Coachlines - June 2024

28.06.24 Renter Warden David Barrett

Coachspotting: A surviving Berlin coach built in the first half of the 18th century

Your Renter Warden’s travel recently took him to the Château d’Eu, Le Treport, in France, a former royal residence in the Seine-Maritime department, in Normandy.

The Château stands in the centre of the town and was built in the 16th century as a royal residence of Louis-Philippe, and is famed for first Entente Cordiale, which was signed here in April 1904. The agreement between Queen Victoria and Napolean III led to a significant improvement in Anglo-French relations.

The Chateau d’Eu at Le Treport

The splendour of its coaches and Berlin carriages made Paris the centre of European excellence from the end of the reign of Louis XIV until the 1760s. Only one coach in France survives from this period, which is housed in the Louis-Philippe Museum in the Château d’Eu. This example (pictured above) is one of only 24 Berlin carriages built, and was commissioned for the richest sovereign of the time, King John V of Portugal.

A brilliant example of a royal ceremonial vehicle, the coach was built in Portugal during the first half of the 18th century, and was commissioned by the king for his personal use.

The coach was shipped to Brazil in 1807, when the Regent of Portugal was fleeing from Napoleon’s armies. It travelled back across the Atlantic to its country of origin in 1889, when Pedro Il, the last emperor of the House of Braganza, sought refuge with his son-in-law, the Count of Eu, grandson to King Louis-Philippe, after Brazil was proclaimed a republic.

The Berlin was then forgotten for nigh on a century, Its national importance only came to light after being catalogued by the museum and classified as a historic monument in 1974.

In the spring of 1982 the eight pommels of the upper deck, a number of cushions and various items of upholstery were purchased from an antique shop. A gilded bronze floral decoration belonging to the rear of the carriage was also located. These crucial acquisitions marked the beginning of its revival. The term ‘Berline’ survived as a description of the formal or ceremonial body style with two bench seats facing each other in a closed carriage.

The carriage type was first designed between 1660 and 1670 by a Piedmontese architect commissioned by the General quartermaster to Frederick William, Elector of Brandenburg. The Elector used the carriage to travel from Berlin, Brandenburg’s capital, to Paris, a distance of 1,054km (654.9 miles) where his carriage created a sensation.

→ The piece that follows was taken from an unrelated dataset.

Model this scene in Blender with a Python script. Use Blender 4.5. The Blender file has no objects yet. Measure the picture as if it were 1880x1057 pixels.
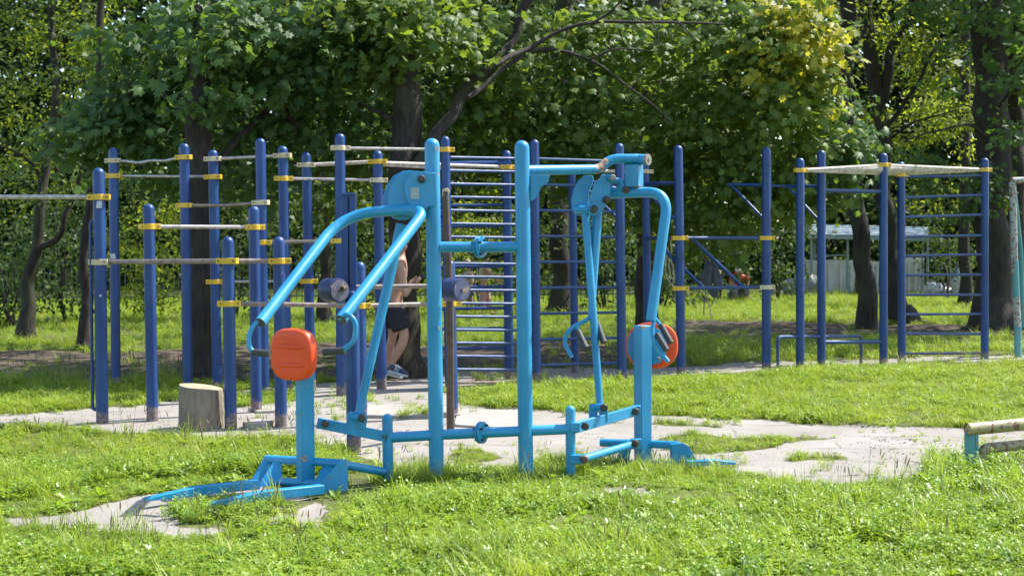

Similar to heavy-duty vehicles, the Berlin was also perched on a double-railed front to back frame. Passenger vehicles had normally used a single rail, but the Berlin increased comfort and stability. The elegant but durable style was widely copied and named Berline after the city from which the carriage had come. It was more convenient than other carriages of the time, being lighter and less likely to overturn. The ‘Berline’ began to supplant the less practical and less comfortable state coaches and gala coaches in the 17th century.

Members will instantly recognise the Lord Mayor’s carriage as this style of carriage with the ‘Berlin’ heritage. Clearly the Lord Mayor’s carriage has not achieved the travel distance of this fine example. It’s not solid gold, but made from carved hardwood and gilded in gold leaf.